Un peu plus tard, à la suite d’un malveillant article de la Gazette de France, qu’on soupçonnait un ami du cabinet d’avoir inspiré, le roi écrivait, prenant résolument parti pour Decazes :

« Souvent, je lis les papiers un peu précipitamment. L’article de la gazette dont vous me parlez m’a échappé. Mais, il n’en a pas été de même, il y a deux ou trois jours. J’en ai parlé à qui de droit dans le langage que dictaient mon cœur, ma raison, voire ma volonté. J’espère que pareil scandale n’aura plus lieu. Pour le Clausel, s’il est question d’un libelle, je ne puis en répondre. Mais s’il s’agit d’une dénonciation, je crois que vos correspondans sont dans l’erreur. J’en ai parlé à M. de Villèle et il m’a dit qu’il ne croyait pas celui-ci assez fou pour cela, mais qu’en tous cas, si lui ou quelque écervelé de l’extrême droite ou quelque libéral levait un pareil lièvre, une immense majorité l’écraserait à l’instant. J’ai répondu que, si je ne consultais que mon sentiment, j’aimerais mieux, ainsi que vous, que l’affaire fût liquidée, mais que nous sentions tous deux l’avantage d’éviter un grand scandale. De là, j’ai profité de l’occasion pour assurer mon pavillon et lui montrant l’estampe[1], je lui ai peint comme elles sont gravées dans mon âme, mon estime et mon amitié pour l’original, ce que, ai-je ajouté, je vous dis d’autant plus librement, que, quoique n’ayant pas tiré sur la même corde, je suis certain que vous vous êtes toujours estimés tous les deux. Je ne me rappelle pas assez ses expressions pour les rapporter. Mais, j’ai été fort content des paroles et de l’air. Ai-je bien fait, mon maître ? »
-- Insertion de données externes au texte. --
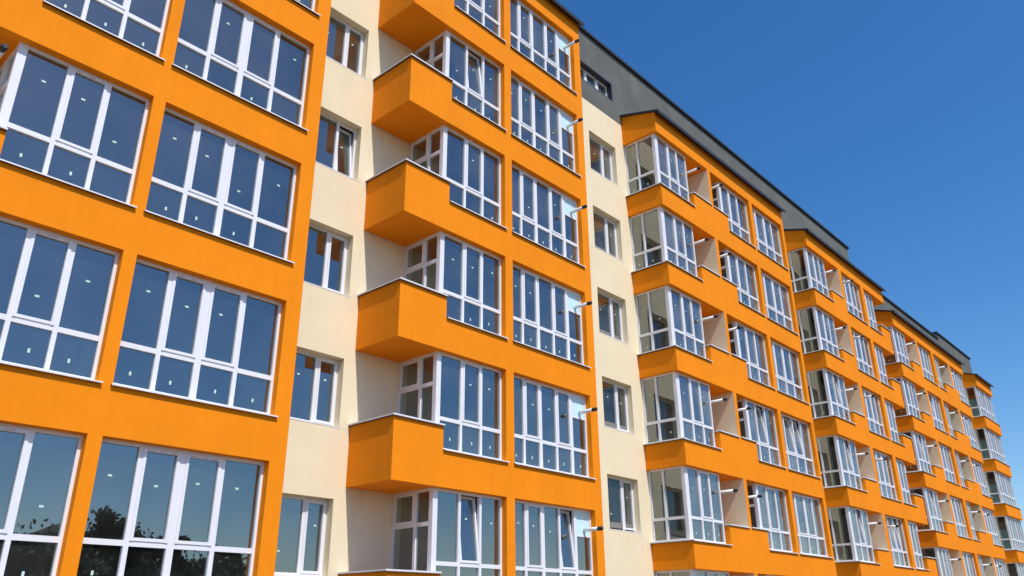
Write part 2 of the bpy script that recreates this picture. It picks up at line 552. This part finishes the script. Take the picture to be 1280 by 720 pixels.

De telles lettres étaient bien faites pour rendre confiance à Decazes contre ses ennemis, et le faire douter de leur pouvoir sur l’esprit du roi. Vers le même temps, il en reçut une de Richelieu qui acheva de calmer ses colères, tant elle était cordiale, affectueuse, digne en tout du loyal ministre qui l’avait signée. Peut-être alors se fût-il apaisé et rassuré si, par les avis qu’il recevait d’ailleurs, il n’eût constaté les rapides progrès de l’influence de la droite, due surtout à la condescendance des ministres pour les

  1. Le portrait de Decazes qui était dans son cabinet.